Socle d'enseignement commun pour les administrateurs civils, les magistrats, les commissaires ou encore les ingénieurs de l'Etat; introduction d'une préparation militaire; ouverture aux élèves d'origines modestes... Le rapport remis mardi au Premier ministre par l'avocat Frédéric Thiriez propose une refondation de l'Ecole nationale d'administration (ENA), sévèrement critiquée pendant la crise des "gilets jaunes" pour fabriquer des élites "hors sol".

"C'est bien qu'on modifie la structure, le contenu de certains enseignements, je crois que c'est une réflexion saine", explique Charles, 25 ans, devant l'entrée de la prestigieuse école, installée dans une ancienne prison, à un jet de pierre du quartier touristique de la Petite France.

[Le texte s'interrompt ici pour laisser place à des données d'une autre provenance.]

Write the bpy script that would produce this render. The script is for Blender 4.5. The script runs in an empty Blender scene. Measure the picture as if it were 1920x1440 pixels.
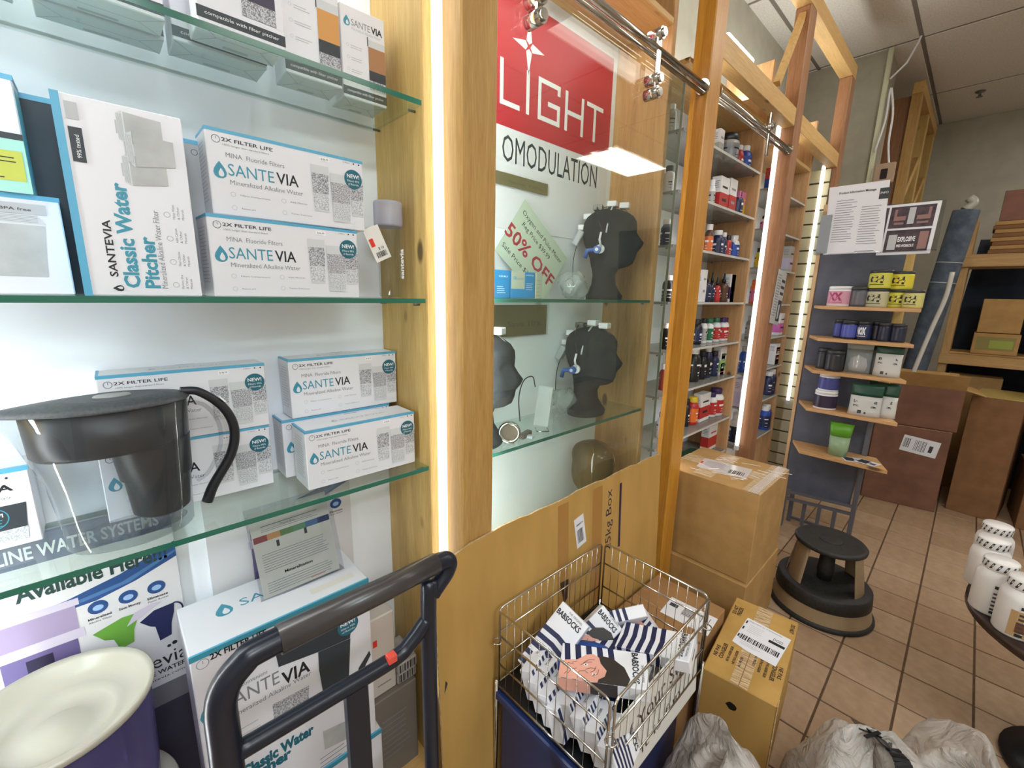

"C'est bien aussi qu'on parle de manière apaisée et publique de comment on veut former les hauts fonctionnaires de ce pays", estime-t-il.

- La marque "ENA" -

A ses côtés, un de ses condisciples, 25 ans également, préfère rester anonyme. Il salue l'introduction, proposée par le rapport, d'une formation militaire (trois semaines de "préparation militaire" et autant d'encadrement de jeunes du service national universel): "c'est une bonne chose, ce sont des axes que l'ENA explore déjà avec des partenariats avec l'Ecole de Guerre", se félicite-t-il.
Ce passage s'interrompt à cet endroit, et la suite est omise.